We’ve Got This

We’ve Got This Edited by Eliza Hull

This important book was on display at my local library. I’m so glad I picked it up!  I love the ideas.  This book isn’t like other parenting books.  This is a collection of essays by disabled parents that reveals they are masters at problem solving and have found creative ways to get around barriers.  Their openness helped me realize how daunting it can be for some to choose to become parents.  I appreciated the glimpse into the lives and hearts of other families.

The parents featured in this book tackle complex topics:

  • “Who should be permitted to have children?”—is it irresponsible to bring children into a home with a parent that already relies on others for extra care themselves?
  • Our society’s obsession with healthy bodies
  • Rigid template of “conventional” parenting–What parenting can look like when we are not able to fill a traditional role.
  • People who are disabled do not want pity, nor do they want to be viewed as saintly and inspirational.

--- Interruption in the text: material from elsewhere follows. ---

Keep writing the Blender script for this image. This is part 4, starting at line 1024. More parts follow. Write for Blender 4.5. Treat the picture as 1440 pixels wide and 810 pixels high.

The stories represent all types of families with disabled parents.  They “empower people with a disability to live life as they choose.” Suggesting that only some types of people are worthy of the role of parenting is “denying the beauty that diversity of experiences brings our society.”

The most impactful messages for me:

  •  “You cannot love others without loving yourself, too”
  • “Disability weaves in and out of my parenting”—it is who I am
  • Even though there is “Very little we can do to change the judgments people make…” THEY AFFECT US
  • “My children were like ambassadors, signaling my normality”

I’m grateful for Eliza Hull in putting the book together, and for each of these parents for making a submission to help us all understand a little bit more.